Just put Luna to sleep for her nap. She fell asleep in my arms, which is one of the best things in the world. We love each other so much. So wonderful to feel that, to know it and not question, to just revel in it. I stare at her for a while before I walk her to her bed. And lay her down to sleep by herself for a little while. So beautiful. Hard to walk away. Each day is so precious. And she is changing and getting so tall and saying so much.
I look at Otto's pictures on the windowsill as she is sleeping in my arms and feel my love for him, our boy. Accepting our big love for him, out in the open, telling people openly, "no, don't be sorry that you asked if she has an older sibling, because I like to talk about him." I love him, still love him, and I am so happy to talk about my son too. Luna knows him.
We are at an easier place. The heartache doesn't take over everything as it does at first. But the missing is always there, and sometimes comes over bigger. I missed him a lot at Halloween, felt dizzy by seeing all the kids, remembering Halloweens when we were so devastated to be without our child. He is always in my heart, the tenderness that filled me when I got to hold him was something I had never felt so strongly and meltingly before. He gave that to me. He made me a mama. And he gave me the gratefulness I have with Luna, knowing the preciousness of moments, of the love between mama and child, that nothing could ever replace it.

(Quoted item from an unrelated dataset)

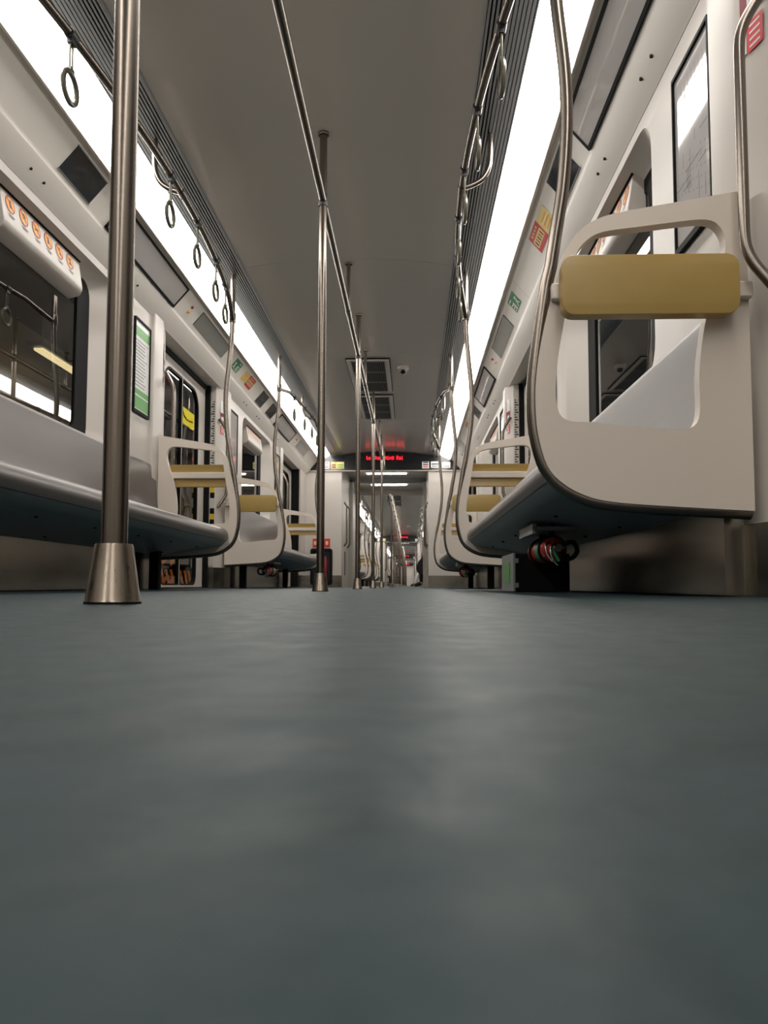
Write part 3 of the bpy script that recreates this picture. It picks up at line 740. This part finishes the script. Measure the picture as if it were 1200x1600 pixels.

And the moment I just had, hearing the whir of the wall heater in our small house, the spin of the drier, the sunlight coming into the living room between tree branch shadows and the bleeps of the parakeet in the other room as my beautiful girl slept happily in my lap, I said Thank You. Thank you for this perfectly peaceful moment, when all is well. This was my greatest dream and it is here. Thank you.